Semi-transparent LSC modules that generate heat can provide niche benefits for applications in the built environment. For example, blue LSCs, which transmit most of the visible spectrum, may be used as window coverings that harness a portion of the solar irradiance while still providing adequate indoor lighting. Furthermore, ytterbium chelates, cyanine-like dyes, and near-infrared fluorescent dyes containing a tricoordinate boron atom could be used to harvest the near-infrared portion of the solar irradiance in LSC window coverings that generate heat at their sidewalls [21,22,23]. Notably, in warmer climates, the LSCs may provide the double benefit of reducing the cooling load of the building by preventing solar energy from entering and by providing thermal energy at its sidewalls which could be stored or used for water heating. As another example, LSC modules that absorb green light, which is not required for photosynthesis in many crops, can be used as greenhouse rooftops [24]. Thermal energy generated at the sidewalls of these modules may be stored, or rejected to the surroundings, to control the greenhouse temperature without venting, which may cause unfavorable CO₂ concentrations or humidity levels.

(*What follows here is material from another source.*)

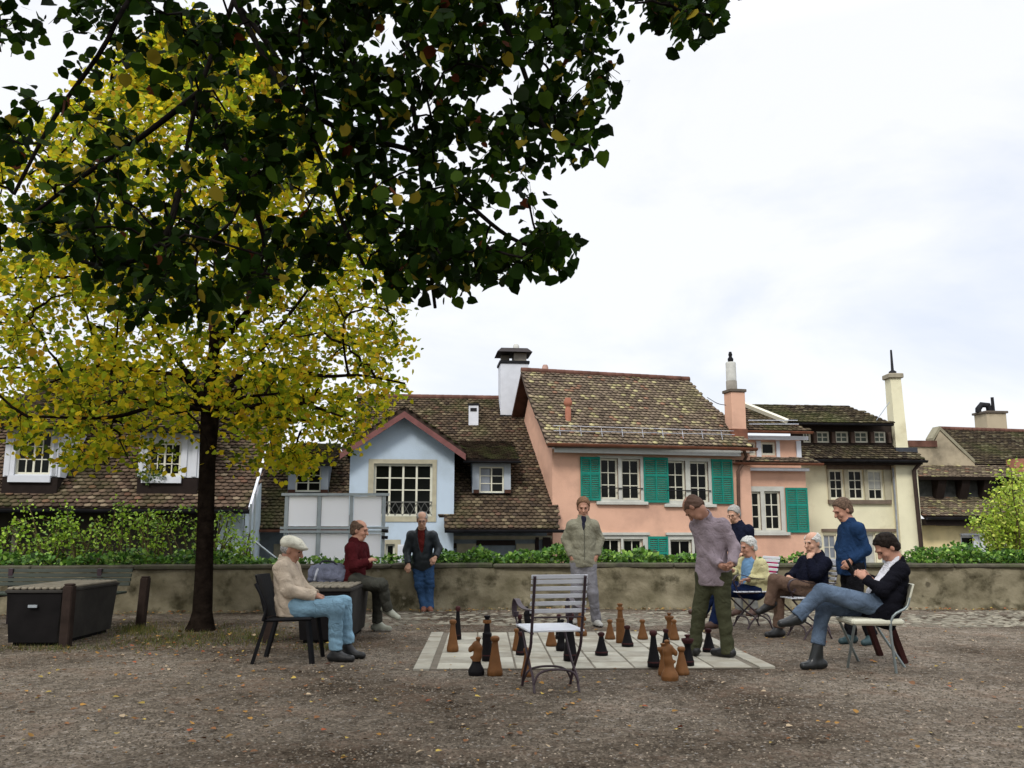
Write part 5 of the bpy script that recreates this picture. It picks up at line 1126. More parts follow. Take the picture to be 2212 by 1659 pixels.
        for i in range(4):
            o = wq + hd_ * (.092 - abs(i - 1.3) * .005) + sd_ * (i - 1.5) * .0195; l1 = [.040, .045, .042, .033][i]; a1 = R(cur + 4 * i); a2 = R(cur * 2.1 + 6 * i)
            p1 = o + (hd_ * math.cos(a1) + pn * math.sin(a1)) * l1; p2 = p1 + (hd_ * math.cos(a2) + pn * math.sin(a2)) * l1 * .85
            b.cone(o - hd_ * .02, p1, .0095, .0088, .004); b.cone(p1, p2, .0088, .0078, .003)
        o = wq + hd_ * .035 - sd_ * .034; p1 = o - sd_ * .022 + hd_ * .034 + pn * .012; p2 = p1 + hd_ * .028 + pn * .014 + sd_ * .004; b.cone(o, p1, .0125, .0105, .01); b.cone(p1, p2, .0105, .0085, .004)
    bm_ = [skin]; body = link_mesh('body', b.mesh('body', bm_), root); del b
    # ---------------- trousers
    hc_ = .0115; p = Vol(lo, hi, hc_); pr = opt.get('leg', 1.0)
    p.cone(W['hl'] + up * .05, W['hr'] + up * .05, .104 + fat * .35, .104 + fat * .35, .05, cuts=[(pel + up * .13, up)])
    for q in 'lr':
        K = W['k' + q]; Ak = W['a' + q]; sh = nrm(Ak - K); cutc = Ak + sh * opt.get('cuff', .01)
        p.cone(W['h' + q], K, .098 * pr + fat * .2, .072 * pr, .05); p.cone(K, Ak + sh * .06, .070 * pr, .054 * pr, .035, cuts=[(cutc, sh)])
        p.cone(Ak - sh * .07, Ak + sh * .03, .055 * pr, .060 * pr, .03, cuts=[(cutc, sh)])
    p.wrinkle(.009, seed=int(Y0 * 10) + 3); link_mesh('trousers', p.mesh('trousers', [pants]), root); del p
    # ---------------- top
    t = Vol(lo, hi, hc_); g = opt.get('bulk', .018); torso(t, g, .06); hem = opt.get('hem', .06)
    hp_ = pel - up * hem; cutq = [(hp_, -up)]
    hw = np.linalg.norm(W['hr'] - W['hl']) / 2; t.ell(pel + up * (.08 - hem * .5) + fwd * fat * .5, TA, (max(cw + .02, hw + .092) + g * .7 + opt.get('flare', 0), .125 + g * .8 + fat * .7, .20 + hem * .9), .05, cuts=cutq)
    for q in 'lr':
        wd = nrm(W['w' + q] - W['e' + q]); slv = opt.get('sleeve', .0)
        t.cone(W['s' + q], W['e' + q], .062 + g * .5, .050 + g * .5, .035); t.cone(W['e' + q], W['w' + q] + wd * .03, .050 + g * .5, .036 + g * .5, .03, cuts=[(W['w' + q] - wd * slv, wd)])
    if opt.get('collar', 1): t.cone(nb - up * .01, nb + (nt_ - nb) * .35, .078 + g * .3, .074, .02, cuts=[(nb + (nt_ - nb) * .42, nt_ - nb)])
    if opt.get('tail'): t.cone(pel + up * .05, W['tail'], .12, .13, .06)
    t.wrinkle(opt.get('wr', .009), seed=int(Y0 * 7) + int(hc[0] * 10))
    if opt.get('open'):
        w_ = opt['open']; c0 = nb + fwd * .10; t.cone(c0 + up * .02, chc + fwd * (.15 + fat * .4) - up * opt.get('open_len', .06), w_ * 1.25, w_ * .35, .01, sub=True)
    if opt.get('seat'): t.clip((0, 0, opt['seat']), (0, 0, -1))
    # keep the neck hole open
    t.cone(nb + (nt_ - nb) * .2, nt_ + (nt_ - nb) * .4, .064, .066, .005, sub=True)
    link_mesh(opt.get('topname', 'jacket'), t.mesh('jacket', [top]), root); del t
    if opt.get('shirt'):
        t = Vol(lo, hi, hc_); torso(t, g - .014 + opt.get('shirt_out', 0), .06); t.cone(nb - up * .02, nb + (nt_ - nb) * .25, .07, .064, .02, cuts=[(nb + (nt_ - nb) * .3, nt_ - nb)]); t.ell(pel + up * .08 + fwd * (fat * .5 + .01), TA, (cw + .01, .11 + fat * .8 + opt.get('shirt_out', 0), .13), .05, cuts=[(pel - up * .0, -up)]); t.wrinkle(.008, 9); t.clip(chc + fwd * .03, -fwd); t.clip(chc + side * .105, side); t.clip(chc - side * .105, -side); link_mesh('shirt', t.mesh('shirt', [opt['shirt']]), root)
    # ---------------- shoes
    for q in 'lr':
        A_ = W['a' + q]; T_ = W['t' + q]; fd = T_ - A_; gnd = opt.get('ground', {}).get(q, True)
        if gnd: fd[2] = 0; fd = nrm(fd); dn = np.array([0, 0, -1.]); zz = opt.get('zfoot', .0); sole = np.array([A_[0], A_[1], .002 + zz]); heel = np.array([A_[0], A_[1], .045 + zz]) - fd * .045; toe = np.array([A_[0], A_[1], .034 + zz]) + fd * .17
        else: fd = nrm(fd); sh = nrm(A_ - W['k' + q]); dn = nrm(sh - fd * sh.dot(fd)); sole = A_ + dn * .075; heel = A_ + dn * .03 - fd * .045; toe = A_ + dn * .04 + fd * .17
        v = Vol(np.minimum(np.minimum(heel, toe), A_) - .1, np.maximum(np.maximum(heel, toe), A_) + .1, .008); cs = [(sole, dn)]
        v.cone(heel, toe, .044, .036, .02, cuts=cs); v.cone(A_ + dn * .02, heel + fd * .05, .046, .046, .03, cuts=cs); v.cone(A_, toe * .6 + heel * .4, .042, .040, .03, cuts=cs)
        me = v.mesh('shoe', [shoes, opt.get('sole', shoes)])
        mi = [0] * len(me.polygons)
        for i, pg in enumerate(me.polygons):
            if (np.array(pg.center) - sole).dot(dn) > -.02: mi[i] = 1
        me.polygons.foreach_set('material_index', mi); link_mesh('shoe', me, root)
    # ---------------- hair
    kind, hm = hair; v = Vol(hc - .2, hc + .2, .0075)
    if kind != 'cap':
        ga = .004 if kind == 'shaved' else .008 if kind == 'bald' else .010
        v.ell(H(0, -.014, .035), AX, ((.074 + ga) * hs, (.094 + ga) * hs, (.082 + ga) * hs), .01); v.ell(H(0, -.03, -.02), AX, ((.068 + ga) * hs, (.070 + ga) * hs, .075 * hs), .02)
        v.wrinkle(.008, 3, 1.6)
        fl = {'full': .088, 'long': .06, 'thin': .085, 'bald': .03, 'shaved': .03}[kind]
        # clear the face
        v.ell(H(0, .125, -.052), AX, (.14, .10 * hs, .10 * hs), .008, sub=True, boxy=5); v.ell(H(0, .15, fl - .085), AX, (.12, .098 * hs, .088 * hs), .008, sub=True, boxy=4); v.ell(H(0, .11, -.068), AX, (.14, .108 * hs, .085 * hs), .006, sub=True, boxy=5); v.ell(H(0, .08, -.11), AX, (.14, .115 * hs, .075 * hs), .006, sub=True, boxy=5); v.clip(H(0, 0, -.068), -hu)
        if kind in ('bald', 'shaved', 'thin'): z = {'bald': .045, 'shaved': .055, 'thin': .10}[kind]; v.ell(H(0, .03 if kind == 'shaved' else .05, .115), AX, ((.080 if kind == 'shaved' else .070) * hs, .13 * hs, .078 * hs), .01, sub=True)
        for sg in (-1, 1): v.ell(H(sg * .088, .0, -.012), AX, (.015 * hs, .019 * hs, .028 * hs), .006, sub=True)
        link_mesh('hair', v.mesh('hair', [hm]), root)
    else:
        v.ell(H(0, -.012, .055), AX, (.092 * hs, .115 * hs, .070 * hs), .02, cuts=[(H(0, 0, .030), -hu + hf * .12)]); v.ell(H(0, .055, .052), AX, (.075 * hs, .085 * hs, .026 * hs), .03); v.ell(H(0, -.05, .05), AX, (.088 * hs, .07 * hs, .06 * hs), .02, cuts=[(H(0, 0, .0), -hu)]); v.wrinkle(.005, 3); link_mesh('flat_cap', v.mesh('cap', [hm]), root)
        v = Vol(hc - .2, hc + .2, .0075); v.ell(H(0, -.03, .0), AX, (.080 * hs, .080 * hs, .06 * hs), .01, cuts=[(H(0, 0, -.055), -hu), (H(0, .0, 0), hf)]); link_mesh('hair', v.mesh('hair', [opt['hairm']]), root)
    # ---------------- eyes and brows
    m = MB(); EYE = mat('eye_dark', (.03, .02, .015), .3)
    for sg in (-1, 1):
        m.lathe(H(sg * .030, .079, .004), [(.001, -.006 * hs), (.007 * hs, -.004), (.009 * hs, 0), (.007 * hs, .004), (.001, .006 * hs)], 8)
    m.build('eyes', EYE, body)
    m = MB()
    for sg in (-1, 1): m.tube([H(sg * .014, .098, .022), H(sg * .03, .097, .027), H(sg * .047, .086, .022)], [.002, .0032, .002], 5)
    m.build('eyebrows', hm if kind != 'cap' else opt['hairm'], body)
    if opt.get('glasses'):
        m = MB()
        for sg in (-1, 1):
            pts = [H(sg * .031 + .021 * math.cos(a), .106, .002 + .016 * math.sin(a)) for a in np.linspace(0, 2 * math.pi, 9)]; m.tube(pts, .0022, 4); m.tube([H(sg * .052, .106, .006), H(sg * .078, .03, .006), H(sg * .08, -.01, .0)], .002, 4)
        m.tube([H(-.01, .108, .006), H(.01, .108, .006)], .002, 4); m.build('glasses', DARKM, root)
    return root, W, dict(H=H, up=up, side=side, fwd=fwd, nb=nb, nt=nt_, chc=chc, pel=pel)
SK1 = SKIN('ruddy', (.42, .22, .15)); SK2 = SKIN('tan', (.34, .175, .115)); SK3 = SKIN('light', (.50, .29, .20))
GREYH = mat('hair_grey', (.30, .29, .27), .8, var=.45, scale=60, bump=.006, bscale=90); WHITEH = mat('hair_white', (.48, .48, .45), .8, var=.35, scale=60, bump=.006, bscale=90); BROWNH = mat('hair_brown', (.10, .065, .045), .8, var=.5, scale=60, bump=.006, bscale=90, spec=.1); DARKH = mat('hair_dark', (.012, .008, .006), .7, var=.5, scale=60, bump=.006, bscale=90, spec=.1); SANDH = mat('hair_sandy', (.15, .085, .05), .8, var=.45, scale=60, bump=.006, bscale=90)
def addbox(root, name, mt, fn):
    m = MB(); fn(m); return m.build(name, mt, root)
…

There is potential to increase the amount of thermal energy generated at the sidewalls of LSC modules compared to the results reported in this work. For example, re-absorption losses can be reduced by modifying the host matrix to increase Stokes shift [25], and emission losses can be reduced by using a host matrix with a higher index of refraction [26] or by orienting the dye molecules within the LSC [27]. Emission losses can also be reduced by using dielectric mirrors at the surface of the LSC modules [28]. Moreover, diffractive structures such as gratings and photonic crystals located at the surface of LSC modules can enhance the propagation of incident solar photons to the LSC sidewalls [29,30,31,32]. The shape and size of the LSC also affect its efficiency [33]; generally, the efficiency of LSCs increases with decreasing size, however, the edge-length of the LSCs also increases with decreasing size which may make it more difficult to collect thermal energy generated at the LSC sidewalls.

6. Conclusions

In this work, Newton’s law of cooling was applied to determine the cooling constant and thermal power generated at the edge of LSC modules. Results show that the dye within single-panel LSC modules can generate 17.9 W/m² under solar-simulated radiation with an intensity of 23.95 mW/cm² over the spectral region from 360 to 1000 nm. Assuming a mean daily insolation of 5 kWh/m², ~100 kWh/m² of thermal energy could be generated annually by the dye within the LSC modules tested in this work. This value is comparable to the annual energy consumption in a typical building which ranges from 100 to 600 kWh per square meter of floor space. Thus, thermal energy generated from LSCs can be used to reduce building energy density. Furthermore, it is expected that the thermal energy generated at the sidewalls can be increased beyond the results reported in this work. This might be achieved by reducing emission losses by using a host with a higher index of refraction, or by using photonic structures to reduce the number of photons emitted from the LSC. Improvements could also be realized by optimizing the shape and size of the LSCs. Future work can focus on end-use applications of the thermal energy generated at the sidewalls of the LSCs, such as thermal energy storage in window frames or passive ventilation, heating, and cooling in buildings.